On the off-chance I now have you bubbling with nervous curiosity, here's the gist of things: Humanity unceremoniously wiped itself out by introducing military supercomputers into the world. 109 years later, only five human beings remain. Sorta. These five are only alive because AM, which is the supercomputer that resulted after one of them turned self-aware and absorbed the rest, needed something to torture. Long story short, some terrible things happened. Four people die. And the last guy? He gets turned into a gelatinous blob thing with an altered perception of time who cannot, in spite of all the rage and anguish being visited on it, scream.

Eep.

Richard Cobbett, who runs a weekly column on PC Gamer called Crapshoot, has a more in-depth analysis of the playable version of the tale. The story's a tad different, the gameplay questionable but I Have No Mouth is still totally worth experiencing given its $2.49 price tag.

Slender: The Arrival

How did we come to this, Internet? How did our society evolve into one capable of building games about memes? The whole idea would be absolutely ludicrous were it not for the fact that Slenderman, the bugger, can apparently lock doors.

Goddamnit.

Slender: The Arrival is a horror game for the pop-culture vulture, a slick little thing that was made by Parsec Productions and Blue Isle Studios. The game, which is short and occasionally repetitive, has you playing as a girl named Lauren. Because Lauren has more loyalty than common sense, she finds herself visiting her friend Kate's house after Kate goes missing. Needless to say, all hell breaks loose after that. A popcorn horror game if there ever was one, Slender: The Arrival isn't particularly smart but it is rather scary.

Slender: The Arrival is $7.99.

The Void

I spent a long time deliberating on whether Amnesia: The Dark Descent or The Void should claim the last spot. In the end, The Void won out. Because as unnervingly awesome as the former can be, The Void's nightmarish artistry is unparalleled.

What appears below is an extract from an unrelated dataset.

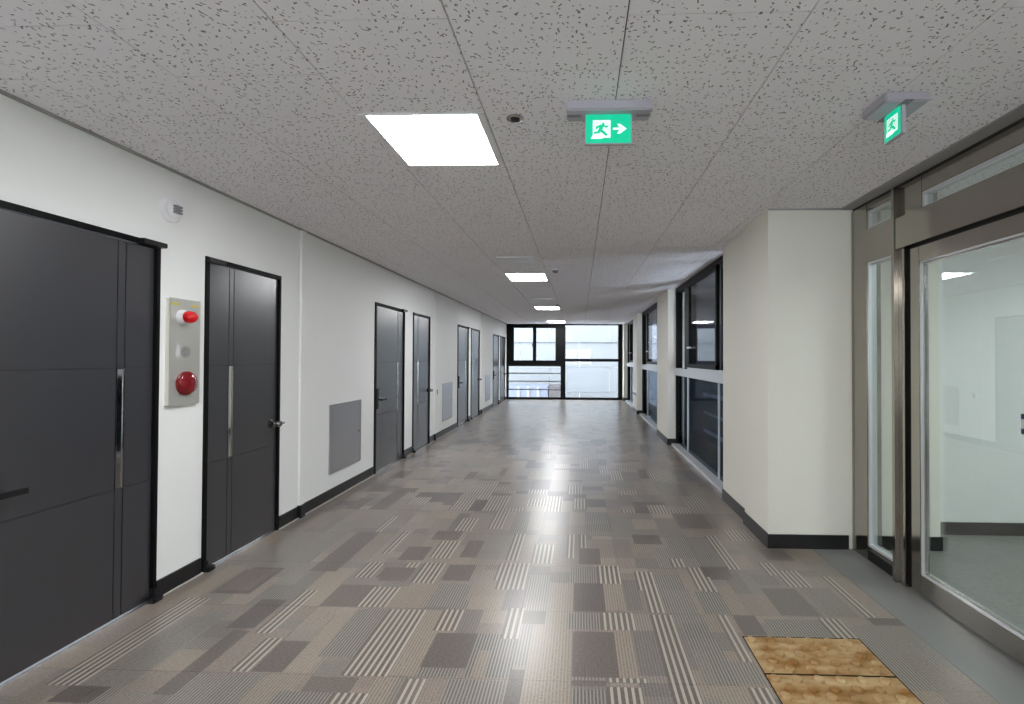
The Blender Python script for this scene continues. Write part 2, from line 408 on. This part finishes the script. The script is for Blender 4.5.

The idea behind The Void is that you're a newly-minted soul, a fresh arrival in the realm of the dead. Unlike other souls, however, you've somehow managed immediate consignment to eternal oblivion. Naturally, this puts you in an interesting spot, a spot called The Void. Here in the Void, you find yourself interacting with the Brothers and the Sisters, peculiar beings who will bewilder with even more peculiar motives. Nothing, to abuse a cliche, is what it seems.

I'm not even going to try to summarize The Void. It's a complex, insane and surreal beast of a game that practically demands a dissertation. Instead, I'm going to redirect you to John Walker's review of the Void as it'd tell you a lot of what you should know.

Purchasing The Void will set you back $1.99.